The committee said that only after cuts and technology are taken into account “should services or programs be considered for elimination/reduction.”

It continued that “this concept is particularly applicable to public safety operations — cuts historically are presented as reductions in officers on the street or number of fire stations.”

“Middle management and administrative overhead savings must occur first before front-line positions are eliminated,” it said.

• Current and future pension obligations are “unsustainable and must be addressed immediately to insure the fiscal health” of the City of Jacksonville, states the report.

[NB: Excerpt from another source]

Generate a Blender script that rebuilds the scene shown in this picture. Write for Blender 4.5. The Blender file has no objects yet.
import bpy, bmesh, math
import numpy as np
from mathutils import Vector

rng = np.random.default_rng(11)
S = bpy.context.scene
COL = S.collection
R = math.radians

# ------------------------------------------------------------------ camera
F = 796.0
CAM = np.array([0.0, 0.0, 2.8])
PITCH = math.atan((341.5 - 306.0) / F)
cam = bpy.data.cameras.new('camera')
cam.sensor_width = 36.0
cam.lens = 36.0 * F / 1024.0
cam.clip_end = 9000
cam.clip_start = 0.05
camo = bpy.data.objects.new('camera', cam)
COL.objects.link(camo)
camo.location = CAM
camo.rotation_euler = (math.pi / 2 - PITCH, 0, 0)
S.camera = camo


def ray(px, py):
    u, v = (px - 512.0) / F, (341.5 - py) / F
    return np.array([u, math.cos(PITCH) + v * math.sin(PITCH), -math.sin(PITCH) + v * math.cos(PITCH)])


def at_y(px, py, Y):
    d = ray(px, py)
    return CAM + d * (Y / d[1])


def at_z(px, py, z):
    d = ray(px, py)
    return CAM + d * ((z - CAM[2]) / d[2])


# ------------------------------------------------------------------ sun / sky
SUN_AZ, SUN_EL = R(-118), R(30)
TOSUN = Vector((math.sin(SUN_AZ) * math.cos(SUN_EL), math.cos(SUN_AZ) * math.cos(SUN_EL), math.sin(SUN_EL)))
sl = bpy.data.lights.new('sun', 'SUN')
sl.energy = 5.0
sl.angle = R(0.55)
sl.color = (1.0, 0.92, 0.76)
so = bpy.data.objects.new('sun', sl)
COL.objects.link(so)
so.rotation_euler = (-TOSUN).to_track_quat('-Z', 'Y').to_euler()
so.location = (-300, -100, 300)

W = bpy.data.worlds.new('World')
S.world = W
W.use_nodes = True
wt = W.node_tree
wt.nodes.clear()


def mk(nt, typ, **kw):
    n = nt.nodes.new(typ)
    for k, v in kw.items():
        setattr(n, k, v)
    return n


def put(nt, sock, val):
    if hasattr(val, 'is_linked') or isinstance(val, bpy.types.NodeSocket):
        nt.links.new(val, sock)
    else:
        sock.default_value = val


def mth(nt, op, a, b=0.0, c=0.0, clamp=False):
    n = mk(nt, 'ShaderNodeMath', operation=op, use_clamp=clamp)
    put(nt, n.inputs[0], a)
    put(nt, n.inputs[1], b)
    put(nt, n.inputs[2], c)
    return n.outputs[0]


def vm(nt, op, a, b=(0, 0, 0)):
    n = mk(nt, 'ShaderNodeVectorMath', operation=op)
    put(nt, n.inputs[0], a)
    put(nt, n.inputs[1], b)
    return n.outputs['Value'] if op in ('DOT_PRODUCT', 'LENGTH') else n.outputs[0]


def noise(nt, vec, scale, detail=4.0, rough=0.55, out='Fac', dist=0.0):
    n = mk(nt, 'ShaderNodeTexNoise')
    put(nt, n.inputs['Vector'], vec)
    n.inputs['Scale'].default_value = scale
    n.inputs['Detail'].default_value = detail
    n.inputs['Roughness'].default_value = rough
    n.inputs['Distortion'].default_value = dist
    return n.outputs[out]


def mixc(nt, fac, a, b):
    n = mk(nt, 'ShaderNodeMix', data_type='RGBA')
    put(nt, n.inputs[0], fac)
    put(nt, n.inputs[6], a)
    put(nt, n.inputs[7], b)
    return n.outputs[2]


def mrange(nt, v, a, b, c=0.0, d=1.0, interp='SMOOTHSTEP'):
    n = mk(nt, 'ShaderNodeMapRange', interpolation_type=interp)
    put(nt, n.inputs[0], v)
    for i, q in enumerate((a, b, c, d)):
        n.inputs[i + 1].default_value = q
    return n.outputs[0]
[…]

The guideline said the City’s CFO has estimated that the City’s contribution to the Police and Fire Pension Fund could rise from 49 percent of payroll, “unsustainable even at that level,” to as high as 65-70 percent of payroll in just two budget cycles.

“This is a significant drive of forecasted deficits of $200 million by fiscal 2016,” it said.

The guideline continues that current proposals for pension reform do nothing “to resolve the $1.6 billion unfunded pension liability — perhaps our City’s greatest financial challenge in many decades.” It said the unfunded liability was $200 million 10 years ago.

• The City must improve efficiency in delivering required public services.

Within the guidelines, the report said the lack of funding to invest in new technology and systems results in lost cost-saving opportunities.

It also said that when such funding exists, “the risks of attempting to learn and apply new technologies and methods” fall on the taxpayer.

Calling on public-private partnerships, dubbed P3s in the report, the committee said the private-sector should be used to improve efficiencies and reduce costs.

“P3s can work when conventional local government practices do not,” it said.

The study said that “public co-investment” with private investment “can work when conventional local government practices do not.”

“The decision to privatize is inherently the function of the administration,” the study said

A large-scale privatization should be an effort between the Council and mayor’s office, but the procurement process would be a function of the mayor’s office, it said.